O nome que vem do afeto

Enquanto observava as crianças brincando no quintal da escola, uma delas falou comigo em tom assustado – “Ei Carol! Precisamos fugir do leão!” -, apontando para trás de onde eu estava. Olhei para a direção, fiz cara de assustada e corri seguindo a menina. Enquanto ela subia em uma árvore com os galhos baixos, avisou: “É apenas aqui em cima que os leões não alcançam!”. Não pensei duas vezes… Afinal, eu não poderia arriscar ser pega por um leão! Então, subi.

Ficamos lá em cima (que não era tão em cima assim) por um tempo. Logo veio o suspiro “Ufa! Ele já foi!”. Era o momento de descer. Enquanto andava novamente pelo quintal lá vinha a menina correndo me avisando que o leão novamente estava nos seguindo. Perdi as contas de quantas vezes subi e desci nessa fuga intensa.

Este relato está no diário de bordo da Ana Carol – uma das autoras deste blog -, e registra um de seus dias vividos na Escola da Toca, em Itirapina, cidade do interior de São Paulo, em 2018. Mas, hoje, não queremos conversar sobre leões, ou como subir em árvores.
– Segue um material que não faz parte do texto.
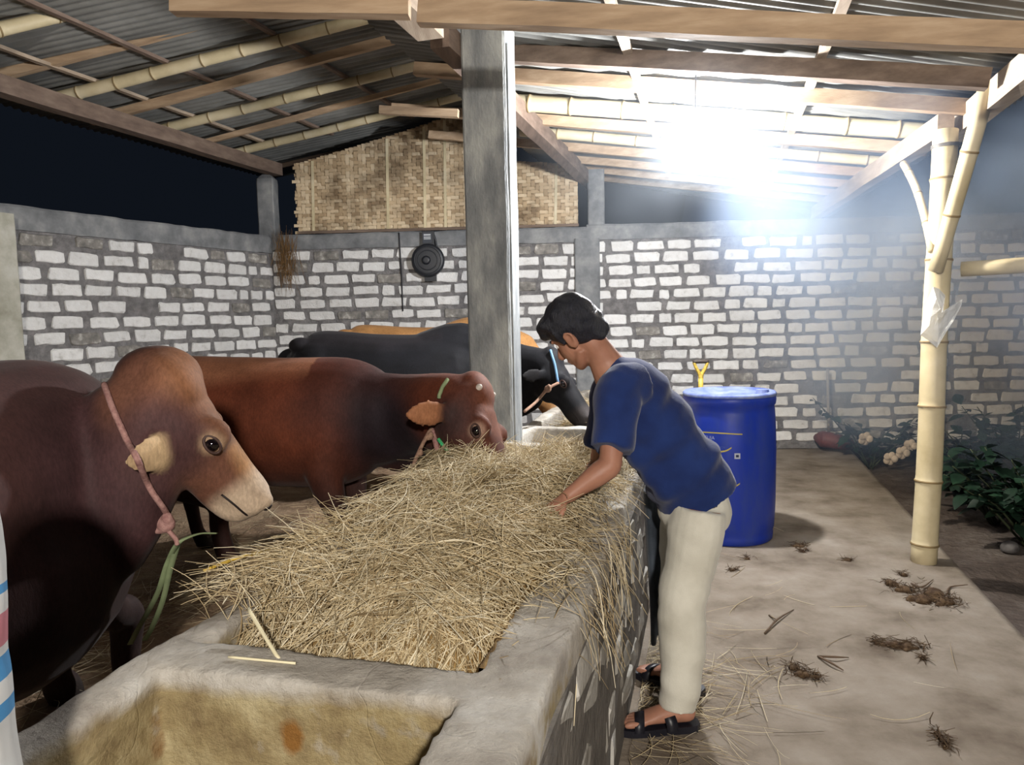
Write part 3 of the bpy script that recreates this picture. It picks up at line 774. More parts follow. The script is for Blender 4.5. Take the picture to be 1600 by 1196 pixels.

Mas sobre um encontro que surgiu entre uma fuga e outra.

Enquanto estávamos em cima da árvore, uma outra menina se aproximou e perguntou: “o que estão fazendo aí em cima?”. Respondi “Estamos aqui em cima desta árvore pois é o único lugar em que os leões não nos alcançam”. Ela falou instantaneamente: “Não! Vocês não estão em cima de uma árvore, estão em cima do abacateiro”.

A menina que travou este diálogo com Ana Carol contou muito sobre suas vivências naquele quintal. Aquele era o quintal de uma escola que fica dentro de uma fazenda de orgânicos. Ou seja, as crianças que frequentam essa escola, desde o primeiro dia vivem uma relação intensa com a natureza. Elas e todos os educadores cultivam uma agrofloresta.

O que essa menina disse – “Não é uma árvore, é um abacateiro!” – revela mais que um saber científico sobre o nome de uma entre tantas outras plantas que compõe a flora do quintal. Essa fala revela um vínculo forte com o espaço. Revela conhecimento dos ciclos daquele quintal. Ali, naquela escola, naquele contexto, com certeza ela já acompanhou o abacateiro florir, frutificar e provou desse fruto.

Nas escolas, em geral, quando são realizadas atividades para nomear as plantas existentes no quintal, nunca notamos esse nome partir da relação de afeto. Sempre parte do cumprimento de um currículo, da busca por conteúdos, da produção final de um projeto.

E saber o nome das plantas é o mais importante na relação entre criança e natureza? Não, não é. Nem na relação dos adultos com a natureza. Mas esse saber despertado por um vínculo é diferente. É a mesma relação que o Pequeno Príncipe (de Antoine du Saint Exupery) tem com a raposa.

Ao conhecer o principezinho, a raposa diz: “Tu não és ainda, para mim, senão um garoto inteiramente igual a cem mil outros garotos. E eu não tenho necessidade de ti. E tu não tens necessidade de mim. Não passo, a teus olhos, de uma raposa igual a cem mil outras raposas. Mas, se tu me cativas, nós teremos necessidade um do outro. Serás para mim o único no mundo. E eu serei para ti a única no mundo”.

Nessa escola, as crianças escutam o tempo todo os adultos – que são referência – chamando as árvores por seus nomes. Falar da Ana é diferente que falar da Rita, a outra autora deste blog. Subir em uma árvore no quintal, não é a mesma coisa que subir no abacateiro. Conhecer é se relacionar, e é na intimidade que se vai conhecendo ainda mais a riqueza do ser de cada um. E a natureza.